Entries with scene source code
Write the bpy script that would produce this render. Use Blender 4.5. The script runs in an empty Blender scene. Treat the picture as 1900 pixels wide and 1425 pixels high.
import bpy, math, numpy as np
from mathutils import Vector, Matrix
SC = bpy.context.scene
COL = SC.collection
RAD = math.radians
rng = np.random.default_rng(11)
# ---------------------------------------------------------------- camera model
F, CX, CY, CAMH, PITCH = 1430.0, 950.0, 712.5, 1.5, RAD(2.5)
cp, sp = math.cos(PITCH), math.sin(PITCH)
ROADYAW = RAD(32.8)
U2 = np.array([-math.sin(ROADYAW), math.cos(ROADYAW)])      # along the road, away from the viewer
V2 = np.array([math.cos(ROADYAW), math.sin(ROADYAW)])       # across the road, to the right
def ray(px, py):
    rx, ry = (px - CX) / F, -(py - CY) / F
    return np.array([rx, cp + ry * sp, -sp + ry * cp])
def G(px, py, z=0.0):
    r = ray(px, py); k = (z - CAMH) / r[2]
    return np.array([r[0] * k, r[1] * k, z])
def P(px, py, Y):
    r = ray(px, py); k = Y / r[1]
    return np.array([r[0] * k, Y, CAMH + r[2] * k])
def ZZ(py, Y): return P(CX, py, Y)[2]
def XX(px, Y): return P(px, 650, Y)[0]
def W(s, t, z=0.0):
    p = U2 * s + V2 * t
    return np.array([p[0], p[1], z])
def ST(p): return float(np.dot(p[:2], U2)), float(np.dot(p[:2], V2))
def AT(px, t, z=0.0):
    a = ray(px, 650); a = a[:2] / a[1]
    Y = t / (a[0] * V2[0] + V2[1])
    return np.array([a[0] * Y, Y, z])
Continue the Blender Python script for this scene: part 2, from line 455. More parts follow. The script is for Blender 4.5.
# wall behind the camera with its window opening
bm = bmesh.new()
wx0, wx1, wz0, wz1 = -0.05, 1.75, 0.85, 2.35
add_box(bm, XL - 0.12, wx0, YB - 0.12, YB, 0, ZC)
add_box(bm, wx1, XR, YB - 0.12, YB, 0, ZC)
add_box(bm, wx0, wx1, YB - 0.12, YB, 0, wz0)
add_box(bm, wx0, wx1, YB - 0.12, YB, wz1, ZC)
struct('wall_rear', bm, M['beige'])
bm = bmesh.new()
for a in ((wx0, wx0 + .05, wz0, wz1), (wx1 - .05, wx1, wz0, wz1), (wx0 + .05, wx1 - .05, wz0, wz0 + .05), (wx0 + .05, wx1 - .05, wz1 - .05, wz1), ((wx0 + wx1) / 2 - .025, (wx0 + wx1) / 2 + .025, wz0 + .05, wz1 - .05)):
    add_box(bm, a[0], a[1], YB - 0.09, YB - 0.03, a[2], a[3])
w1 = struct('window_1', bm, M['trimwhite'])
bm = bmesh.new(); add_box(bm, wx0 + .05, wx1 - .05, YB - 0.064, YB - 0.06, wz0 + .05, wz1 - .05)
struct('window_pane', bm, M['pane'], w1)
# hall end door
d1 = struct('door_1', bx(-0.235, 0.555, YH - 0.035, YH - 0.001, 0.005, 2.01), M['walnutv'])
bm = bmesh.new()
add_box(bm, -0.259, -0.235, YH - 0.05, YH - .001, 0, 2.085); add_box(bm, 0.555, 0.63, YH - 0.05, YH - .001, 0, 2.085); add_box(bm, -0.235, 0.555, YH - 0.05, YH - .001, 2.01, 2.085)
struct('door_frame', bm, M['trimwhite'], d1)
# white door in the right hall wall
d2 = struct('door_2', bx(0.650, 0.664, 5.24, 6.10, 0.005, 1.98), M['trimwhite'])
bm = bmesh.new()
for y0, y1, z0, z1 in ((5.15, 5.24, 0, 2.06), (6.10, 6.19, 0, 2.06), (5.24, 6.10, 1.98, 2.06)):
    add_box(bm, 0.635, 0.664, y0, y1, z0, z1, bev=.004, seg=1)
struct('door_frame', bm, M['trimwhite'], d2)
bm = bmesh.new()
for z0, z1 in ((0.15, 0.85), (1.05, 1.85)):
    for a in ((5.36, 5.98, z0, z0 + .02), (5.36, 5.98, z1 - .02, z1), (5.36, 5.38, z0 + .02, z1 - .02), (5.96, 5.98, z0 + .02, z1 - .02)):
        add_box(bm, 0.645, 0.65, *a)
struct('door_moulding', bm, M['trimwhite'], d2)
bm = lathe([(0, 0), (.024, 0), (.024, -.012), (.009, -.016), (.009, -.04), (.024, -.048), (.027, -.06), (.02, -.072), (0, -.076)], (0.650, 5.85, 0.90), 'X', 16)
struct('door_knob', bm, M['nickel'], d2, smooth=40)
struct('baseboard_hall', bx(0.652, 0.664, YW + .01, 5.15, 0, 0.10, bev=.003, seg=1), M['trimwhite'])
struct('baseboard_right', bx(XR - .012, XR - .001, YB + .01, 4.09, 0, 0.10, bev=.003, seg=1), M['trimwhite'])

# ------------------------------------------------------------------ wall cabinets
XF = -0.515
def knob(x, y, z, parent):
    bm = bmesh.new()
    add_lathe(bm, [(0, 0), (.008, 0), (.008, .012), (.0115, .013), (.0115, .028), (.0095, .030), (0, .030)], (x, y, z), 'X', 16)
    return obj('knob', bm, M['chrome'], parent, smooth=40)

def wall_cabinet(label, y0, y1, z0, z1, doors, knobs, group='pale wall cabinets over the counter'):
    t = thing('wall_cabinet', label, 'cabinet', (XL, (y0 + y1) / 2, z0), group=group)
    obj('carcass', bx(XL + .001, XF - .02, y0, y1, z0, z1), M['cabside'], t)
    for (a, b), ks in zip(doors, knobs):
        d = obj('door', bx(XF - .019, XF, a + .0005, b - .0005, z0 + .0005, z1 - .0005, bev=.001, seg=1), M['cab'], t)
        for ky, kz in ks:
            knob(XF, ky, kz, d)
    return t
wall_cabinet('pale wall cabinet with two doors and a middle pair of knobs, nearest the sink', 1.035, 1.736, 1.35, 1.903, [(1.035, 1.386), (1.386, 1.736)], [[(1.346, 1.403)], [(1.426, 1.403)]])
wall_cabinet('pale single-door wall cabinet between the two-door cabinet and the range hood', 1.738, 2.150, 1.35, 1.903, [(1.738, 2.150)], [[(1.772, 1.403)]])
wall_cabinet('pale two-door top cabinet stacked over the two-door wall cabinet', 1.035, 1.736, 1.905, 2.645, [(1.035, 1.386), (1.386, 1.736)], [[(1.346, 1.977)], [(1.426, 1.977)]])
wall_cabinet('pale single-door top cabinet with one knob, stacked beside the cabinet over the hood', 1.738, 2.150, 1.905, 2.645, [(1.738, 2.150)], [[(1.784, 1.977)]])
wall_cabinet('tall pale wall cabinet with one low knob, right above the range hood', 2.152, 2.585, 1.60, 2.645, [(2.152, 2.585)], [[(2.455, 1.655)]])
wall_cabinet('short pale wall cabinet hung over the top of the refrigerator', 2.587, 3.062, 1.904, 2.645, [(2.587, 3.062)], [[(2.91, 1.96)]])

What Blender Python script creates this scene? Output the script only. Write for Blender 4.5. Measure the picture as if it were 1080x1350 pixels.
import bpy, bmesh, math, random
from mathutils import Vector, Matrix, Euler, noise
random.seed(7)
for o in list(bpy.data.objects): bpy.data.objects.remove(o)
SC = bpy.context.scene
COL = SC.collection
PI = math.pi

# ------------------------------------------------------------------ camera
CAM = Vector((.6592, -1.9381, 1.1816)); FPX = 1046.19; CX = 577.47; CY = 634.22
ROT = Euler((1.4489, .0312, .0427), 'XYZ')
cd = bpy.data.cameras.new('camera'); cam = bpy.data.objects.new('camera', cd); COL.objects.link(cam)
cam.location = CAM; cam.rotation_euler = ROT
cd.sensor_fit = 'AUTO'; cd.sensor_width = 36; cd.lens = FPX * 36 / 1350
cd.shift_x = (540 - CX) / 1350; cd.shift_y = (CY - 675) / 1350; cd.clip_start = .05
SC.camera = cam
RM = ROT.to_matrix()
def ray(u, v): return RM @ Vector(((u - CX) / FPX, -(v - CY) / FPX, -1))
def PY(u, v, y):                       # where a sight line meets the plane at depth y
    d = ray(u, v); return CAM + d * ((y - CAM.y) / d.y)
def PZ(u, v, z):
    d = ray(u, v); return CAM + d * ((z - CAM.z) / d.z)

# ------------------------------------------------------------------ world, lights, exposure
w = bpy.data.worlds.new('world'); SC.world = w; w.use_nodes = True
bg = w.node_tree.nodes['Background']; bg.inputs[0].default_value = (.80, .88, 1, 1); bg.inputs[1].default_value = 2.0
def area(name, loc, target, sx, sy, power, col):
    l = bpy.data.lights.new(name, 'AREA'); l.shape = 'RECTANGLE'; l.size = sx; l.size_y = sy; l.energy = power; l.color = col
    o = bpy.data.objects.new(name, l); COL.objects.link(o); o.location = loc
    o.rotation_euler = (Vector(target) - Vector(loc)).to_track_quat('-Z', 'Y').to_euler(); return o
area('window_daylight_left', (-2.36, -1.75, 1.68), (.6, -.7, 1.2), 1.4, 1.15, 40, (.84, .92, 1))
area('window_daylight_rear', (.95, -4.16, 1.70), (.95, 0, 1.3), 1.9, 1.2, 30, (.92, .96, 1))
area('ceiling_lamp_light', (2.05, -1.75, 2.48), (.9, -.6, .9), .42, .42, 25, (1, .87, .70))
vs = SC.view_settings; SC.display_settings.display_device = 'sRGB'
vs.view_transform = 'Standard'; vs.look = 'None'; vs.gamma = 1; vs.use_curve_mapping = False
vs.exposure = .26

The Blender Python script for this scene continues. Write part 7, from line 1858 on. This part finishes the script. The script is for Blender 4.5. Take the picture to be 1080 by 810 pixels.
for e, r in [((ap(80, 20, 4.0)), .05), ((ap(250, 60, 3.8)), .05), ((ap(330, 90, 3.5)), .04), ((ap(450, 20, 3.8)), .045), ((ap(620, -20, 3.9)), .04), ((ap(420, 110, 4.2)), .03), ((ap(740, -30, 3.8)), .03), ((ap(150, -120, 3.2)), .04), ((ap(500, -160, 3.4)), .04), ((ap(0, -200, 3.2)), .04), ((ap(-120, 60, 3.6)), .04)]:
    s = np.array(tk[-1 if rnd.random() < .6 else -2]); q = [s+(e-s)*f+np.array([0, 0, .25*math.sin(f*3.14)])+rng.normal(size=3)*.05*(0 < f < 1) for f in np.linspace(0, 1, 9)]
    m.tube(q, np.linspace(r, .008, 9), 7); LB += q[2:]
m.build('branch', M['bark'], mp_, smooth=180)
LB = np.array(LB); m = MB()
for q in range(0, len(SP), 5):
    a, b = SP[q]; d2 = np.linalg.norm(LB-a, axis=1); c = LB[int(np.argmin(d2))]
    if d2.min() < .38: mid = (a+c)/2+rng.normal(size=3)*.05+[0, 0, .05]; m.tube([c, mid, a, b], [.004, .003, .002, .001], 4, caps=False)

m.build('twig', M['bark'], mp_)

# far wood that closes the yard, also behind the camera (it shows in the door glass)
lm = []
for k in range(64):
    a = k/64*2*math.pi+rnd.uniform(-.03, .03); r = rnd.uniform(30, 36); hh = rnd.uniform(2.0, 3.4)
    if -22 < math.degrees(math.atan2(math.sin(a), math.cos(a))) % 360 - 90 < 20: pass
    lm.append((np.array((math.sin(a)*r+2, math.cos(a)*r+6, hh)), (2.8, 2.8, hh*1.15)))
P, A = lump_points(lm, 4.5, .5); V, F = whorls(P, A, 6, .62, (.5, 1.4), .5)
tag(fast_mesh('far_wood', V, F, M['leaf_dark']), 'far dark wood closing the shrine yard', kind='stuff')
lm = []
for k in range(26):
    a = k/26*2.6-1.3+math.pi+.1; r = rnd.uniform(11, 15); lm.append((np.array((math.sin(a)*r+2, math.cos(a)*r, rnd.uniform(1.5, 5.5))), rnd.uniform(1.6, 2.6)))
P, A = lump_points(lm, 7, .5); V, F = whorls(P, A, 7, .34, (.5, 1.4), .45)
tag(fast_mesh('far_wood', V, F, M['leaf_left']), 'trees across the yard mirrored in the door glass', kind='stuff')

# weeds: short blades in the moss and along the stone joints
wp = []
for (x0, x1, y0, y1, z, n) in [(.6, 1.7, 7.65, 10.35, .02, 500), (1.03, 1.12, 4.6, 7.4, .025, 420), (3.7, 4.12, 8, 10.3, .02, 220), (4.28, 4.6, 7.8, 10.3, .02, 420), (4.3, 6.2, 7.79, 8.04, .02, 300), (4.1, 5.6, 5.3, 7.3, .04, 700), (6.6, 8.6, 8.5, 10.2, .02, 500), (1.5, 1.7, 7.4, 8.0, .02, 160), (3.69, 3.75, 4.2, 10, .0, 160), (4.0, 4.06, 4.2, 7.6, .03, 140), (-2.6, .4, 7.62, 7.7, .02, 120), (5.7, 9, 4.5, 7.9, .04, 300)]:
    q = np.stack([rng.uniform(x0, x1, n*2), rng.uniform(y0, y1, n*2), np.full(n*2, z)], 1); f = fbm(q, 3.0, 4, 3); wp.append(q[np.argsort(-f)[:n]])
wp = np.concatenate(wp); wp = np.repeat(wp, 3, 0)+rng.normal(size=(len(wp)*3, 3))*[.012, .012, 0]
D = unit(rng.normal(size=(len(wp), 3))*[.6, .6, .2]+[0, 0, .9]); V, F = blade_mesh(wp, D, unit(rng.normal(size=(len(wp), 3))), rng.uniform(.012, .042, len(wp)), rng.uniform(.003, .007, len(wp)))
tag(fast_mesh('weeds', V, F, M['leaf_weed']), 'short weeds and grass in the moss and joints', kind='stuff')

TASK REQUIREMENTS
Transcribe the lines beginning at the one that contains "The Blender Python script for this scene continues." and ending at the one that contains "tag(fast_mesh('far_wood', V, F, M['leaf_left']), 'trees", with nothing added or left out.

FINISHED TASK
The Blender Python script for this scene continues. Write part 7, from line 1858 on. This part finishes the script. The script is for Blender 4.5. Take the picture to be 1080 by 810 pixels.
for e, r in [((ap(80, 20, 4.0)), .05), ((ap(250, 60, 3.8)), .05), ((ap(330, 90, 3.5)), .04), ((ap(450, 20, 3.8)), .045), ((ap(620, -20, 3.9)), .04), ((ap(420, 110, 4.2)), .03), ((ap(740, -30, 3.8)), .03), ((ap(150, -120, 3.2)), .04), ((ap(500, -160, 3.4)), .04), ((ap(0, -200, 3.2)), .04), ((ap(-120, 60, 3.6)), .04)]:
    s = np.array(tk[-1 if rnd.random() < .6 else -2]); q = [s+(e-s)*f+np.array([0, 0, .25*math.sin(f*3.14)])+rng.normal(size=3)*.05*(0 < f < 1) for f in np.linspace(0, 1, 9)]
    m.tube(q, np.linspace(r, .008, 9), 7); LB += q[2:]
m.build('branch', M['bark'], mp_, smooth=180)
LB = np.array(LB); m = MB()
for q in range(0, len(SP), 5):
    a, b = SP[q]; d2 = np.linalg.norm(LB-a, axis=1); c = LB[int(np.argmin(d2))]
    if d2.min() < .38: mid = (a+c)/2+rng.normal(size=3)*.05+[0, 0, .05]; m.tube([c, mid, a, b], [.004, .003, .002, .001], 4, caps=False)

m.build('twig', M['bark'], mp_)

# far wood that closes the yard, also behind the camera (it shows in the door glass)
lm = []
for k in range(64):
    a = k/64*2*math.pi+rnd.uniform(-.03, .03); r = rnd.uniform(30, 36); hh = rnd.uniform(2.0, 3.4)
    if -22 < math.degrees(math.atan2(math.sin(a), math.cos(a))) % 360 - 90 < 20: pass
    lm.append((np.array((math.sin(a)*r+2, math.cos(a)*r+6, hh)), (2.8, 2.8, hh*1.15)))
P, A = lump_points(lm, 4.5, .5); V, F = whorls(P, A, 6, .62, (.5, 1.4), .5)
tag(fast_mesh('far_wood', V, F, M['leaf_dark']), 'far dark wood closing the shrine yard', kind='stuff')
lm = []
for k in range(26):
    a = k/26*2.6-1.3+math.pi+.1; r = rnd.uniform(11, 15); lm.append((np.array((math.sin(a)*r+2, math.cos(a)*r, rnd.uniform(1.5, 5.5))), rnd.uniform(1.6, 2.6)))
P, A = lump_points(lm, 7, .5); V, F = whorls(P, A, 7, .34, (.5, 1.4), .45)
tag(fast_mesh('far_wood', V, F, M['leaf_left']), 'trees across the yard mirrored in the door glass', kind='stuff')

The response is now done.